«Inefficaci»: così la Science Based Targets initiative boccia i carbon credits

La Science Based Targets initiative lancia un messaggio chiaro alle aziende: la decarbonizzazione è una cosa seria, comprare carbon credits non basta

Spesso i carbon credits vengono erogati a fronte di progetti per la tutela o il ripristino delle foreste © GettyTim82/Unsplash

Esistono strumenti finanziari sui quali, ormai da due decenni, le aziende di tutto il mondo fanno leva per realizzare i propri piani di transizione climatica. Sono gli arcinoti carbon credits, in italiano crediti di carbonio (o, più correttamente, di CO2). Peccato solo che, nella maggior parte dei casi, siano «inefficaci». Inefficaci a tal punto da allontanare le imprese da quello che dovrebbe essere il loro reale obiettivo: non compiacere investitori, autorità e clienti, bensì mitigare il proprio contributo alla crisi climatica. A scrivere la parola fine sulla faccenda è la principale autorità internazionale che definisce gli standard per la decarbonizzazione del settore privato: la Science Based Targets initiative (SBTi).

Il terremoto dei carbon credits scuote la Science Based Targets initiative

I carbon credits sono certificati di riduzione delle emissioni che possono essere scambiati sul mercato. Di fatto, quindi, sono strumenti finanziari. Ciascuno di essi equivale a una tonnellata di CO2 che un soggetto ha evitato di emettere in atmosfera attraverso, per esempio, un progetto legato all’efficienza energetica o allo sviluppo delle rinnovabili; oppure che ha rimosso tramite la conservazione e il ripristino degli ecosistemi (tipicamente, delle foreste).

Il tema dei carbon credits, negli ultimi mesi, si è rivelato a dir poco delicato per la Science Based Targets initiative. Oggi, i suoi standard li ammettono solo per l’“ultimo miglio”, cioè per le emissioni residue inevitabili o fino al 10% del totale. Ad aprile, però, il consiglio di amministrazione ha annunciato l’intenzione di autorizzarne l’uso anche per conseguire gli obiettivi di riduzione Scope 3. Cioè per sforbiciare le emissioni che l’azienda genera non a causa dei suoi stabilimenti o dell’energia che acquista, bensì indirettamente, lungo la sua catena del valore: dall’approvvigionamento delle materie prime all’uso dei prodotti.

Un’iniziativa simile, però, avrebbe autorizzato qualsiasi impresa ad abbattere artificialmente la stragrande maggioranza delle proprie emissioni. Di fatto, bastava pagare. I tecnici e gli scienziati che lavorano al programma si sono ribellati. E in estate il Ceo Luiz Amaral ha annunciato le proprie dimissioni «per motivi personali».

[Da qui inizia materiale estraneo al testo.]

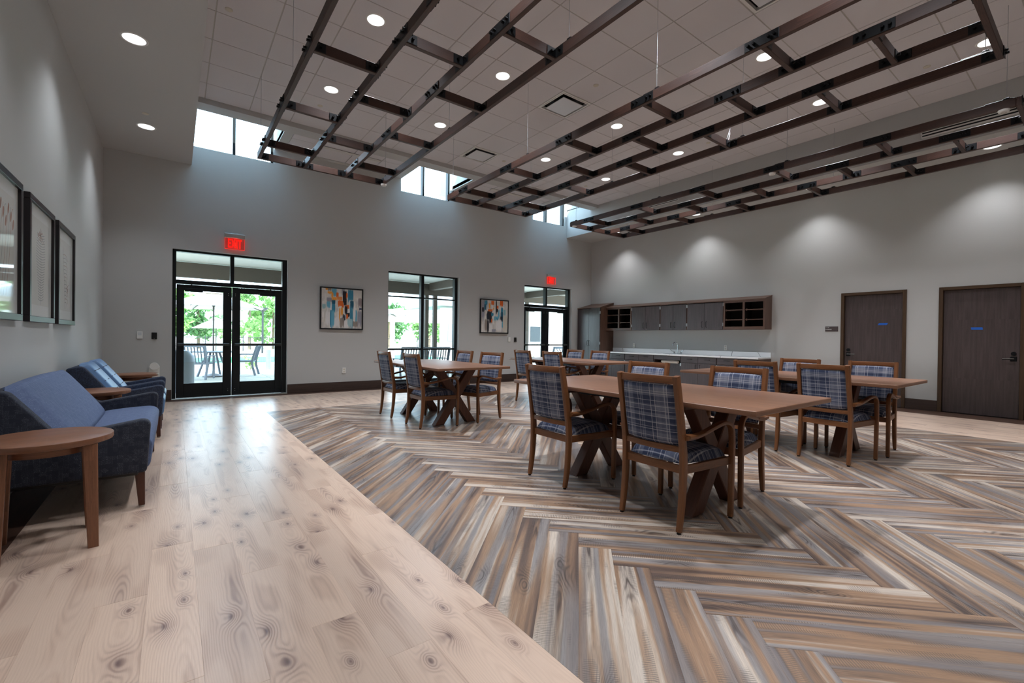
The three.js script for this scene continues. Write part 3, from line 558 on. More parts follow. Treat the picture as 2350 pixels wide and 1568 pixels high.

I carbon credits non bastano: la decarbonizzazione dev’essere reale

All’indomani dello scandalo, la Science Based Targets initiative ha intrapreso un corposo processo di revisione degli standard a cui le aziende si devono attenere per azzerare le emissioni. Gli esperti, dunque, hanno passato in rassegna la letteratura scientifica sull’argomento. Scoprendo che gli studi di maggiore qualità dimostrano che «vari tipi di carbon credits sono inefficaci nel fornire i risultati di mitigazione previsti». Il fatto che le aziende li usino per compensare le proprie emissioni espone a «chiari rischi», perché può addirittura ostacolare la transizione verso il net zero o diminuire la finanza per il clima. Come chiarisce il chief technical officer della Science Based Targets initiative, Alberto Carrillo Pineda, questi strumenti finanziari possono comunque avere un valore, ma solo «se utilizzati nel modo giusto e anche se incentivano i giusti risultati».

Decine e decine di pagine fitte di dati e bibliografia arrivano a dire, in sostanza, che la decarbonizzazione va fatta per davvero. L’acquisto di crediti di CO2 non può sostituire gli interventi reali per abbattere le emissioni. Potrebbe sembrare una tautologia ma, per anni, le grandi imprese hanno provato a illudersi (e illuderci) che si potesse aggirare. Si sono aggrappate a questi e altri escamotage per portare avanti il loro business, mascherandone l’impatto. Anche quando era dichiaratamente incompatibile con il futuro del clima e del nostro Pianeta (non è un caso se il primo acquirente di compensazioni di CO2 nel 2023 è stato il colosso petrolifero Shell). Al di là dei tecnicismi degli standard, sui quali la SBTi continuerà a lavorare, è questa la grande verità che emerge da questi documenti. Chissà se le grandi corporation che dominano il nostro sistema economico si decideranno, una volta per tutte, ad accettarla.